JpGU-AGU Joint Meeting 2020

Presentation information

[E] Oral

A (Atmospheric and Hydrospheric Sciences ) » A-AS Atmospheric Sciences, Meteorology & Atmospheric Environment

[A-AS02] Abnormal weathers and disasters in urban environments in East Asia related to climate change

convener:Masaru Inatsu(Faculty of Science, Hokkaido University), Yukari Takayabu(Atmosphere and Ocean Research Institute, the University of Tokyo)

[AAS02-03] Spatiotemporal structure of extreme precipitations during landfalling of typhoons over northern Japan

*Sridhara Nayak1, Tetsuya Takemi1 (1.Disaster Prevention Research Institute, Kyoto University)

Keywords:Precipitation characterization, Typhoon, Extreme precipitation

Typhoons are considered as one of the hazardous weather phenomena in the earth those cause widespread flooding to the landfall regions. Thus to comprehend the severity of such devastating events, many previous studies have focused on the typhoon induced precipitation intensities. In our study, we investigated the spatiotemporal structure of extreme precipitations induced by unusual landfalling of four typhoons in August 2016 over northern Japan. Three typhoons [Typhoon Chanthu (T1607), Typhoon Mindulle (T1609), and Typhoon Kompasu (T1611)] made landfall over Hokkaido region and one typhoon [Typhoon Lionrock (T1610)] made landfall over Tohoku region. The main focus was on to understand the cell sizes and spell durations of these typhoon induced extreme precipitations over northern Japan from the Radar Automated Meteorological Data Acquisition System (Radar-AMeDAS) observed hourly precipitation.
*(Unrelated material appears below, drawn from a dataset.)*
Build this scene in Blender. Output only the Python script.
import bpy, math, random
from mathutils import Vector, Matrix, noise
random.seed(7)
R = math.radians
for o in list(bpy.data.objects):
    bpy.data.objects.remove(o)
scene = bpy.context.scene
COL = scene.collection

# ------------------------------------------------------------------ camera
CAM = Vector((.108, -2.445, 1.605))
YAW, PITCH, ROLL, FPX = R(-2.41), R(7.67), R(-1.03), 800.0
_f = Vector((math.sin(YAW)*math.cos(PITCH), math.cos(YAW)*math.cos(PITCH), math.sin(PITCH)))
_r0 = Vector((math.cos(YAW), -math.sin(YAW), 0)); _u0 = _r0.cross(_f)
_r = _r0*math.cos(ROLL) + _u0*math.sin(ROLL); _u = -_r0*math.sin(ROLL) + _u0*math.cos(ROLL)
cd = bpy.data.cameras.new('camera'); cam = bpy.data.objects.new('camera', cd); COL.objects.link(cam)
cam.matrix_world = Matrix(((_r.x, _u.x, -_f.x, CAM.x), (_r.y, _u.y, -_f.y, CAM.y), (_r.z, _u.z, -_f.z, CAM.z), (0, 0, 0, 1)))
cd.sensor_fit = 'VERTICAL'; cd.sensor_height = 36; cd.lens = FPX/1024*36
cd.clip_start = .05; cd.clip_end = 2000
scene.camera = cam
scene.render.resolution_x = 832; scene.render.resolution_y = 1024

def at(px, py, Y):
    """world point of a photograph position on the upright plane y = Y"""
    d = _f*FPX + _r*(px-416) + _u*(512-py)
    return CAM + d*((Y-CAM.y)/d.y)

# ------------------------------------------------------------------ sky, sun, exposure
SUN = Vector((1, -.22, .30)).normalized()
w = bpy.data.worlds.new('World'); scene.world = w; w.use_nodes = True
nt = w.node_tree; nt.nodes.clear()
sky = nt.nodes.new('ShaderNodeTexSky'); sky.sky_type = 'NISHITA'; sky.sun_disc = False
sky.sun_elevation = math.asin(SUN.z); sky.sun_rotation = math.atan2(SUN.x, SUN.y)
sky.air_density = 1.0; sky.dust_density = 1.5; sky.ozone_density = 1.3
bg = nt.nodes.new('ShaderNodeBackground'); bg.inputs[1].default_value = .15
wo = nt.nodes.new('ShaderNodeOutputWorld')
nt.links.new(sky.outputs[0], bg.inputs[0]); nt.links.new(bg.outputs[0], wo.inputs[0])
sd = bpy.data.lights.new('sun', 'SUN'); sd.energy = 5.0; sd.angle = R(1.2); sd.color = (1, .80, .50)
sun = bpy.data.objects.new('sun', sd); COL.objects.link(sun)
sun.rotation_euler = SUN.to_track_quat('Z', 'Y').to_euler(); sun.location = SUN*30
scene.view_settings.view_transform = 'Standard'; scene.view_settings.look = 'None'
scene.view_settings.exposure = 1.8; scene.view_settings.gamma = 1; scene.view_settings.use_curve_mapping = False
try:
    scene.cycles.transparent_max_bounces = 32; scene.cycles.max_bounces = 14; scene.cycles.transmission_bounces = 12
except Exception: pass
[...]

To do this, the independent cell sizes and spell durations of extreme precipitations (various percentiles) are stratified into different bins and the frequency in each bin are computed. Our results indicate that the normalized durations of the extreme precipitations induced by three typhoons landfalling over Hokkaido region exhibit similar features, while the typhoon landfalled over Tohoku region shows relatively long-lived extreme precipitation durations. However, all the four typhoons show a robust feature in the normalized extreme precipitation sizes over northern Japan. The occurrence of extremely heavy precipitations (higher than 99th percentile) carried out by all the four typhoons are mostly short-lived and last up to 6-9 hours. We would like to discuss more on this by downscaling these typhoons at 1-km grid resolution in present climate and with pseudo global warming (PGW) conditions by using Weather Research and Forecasting (WRF) model to understand the response of spatiotemporal precipitation structures of these typhoons to climate change.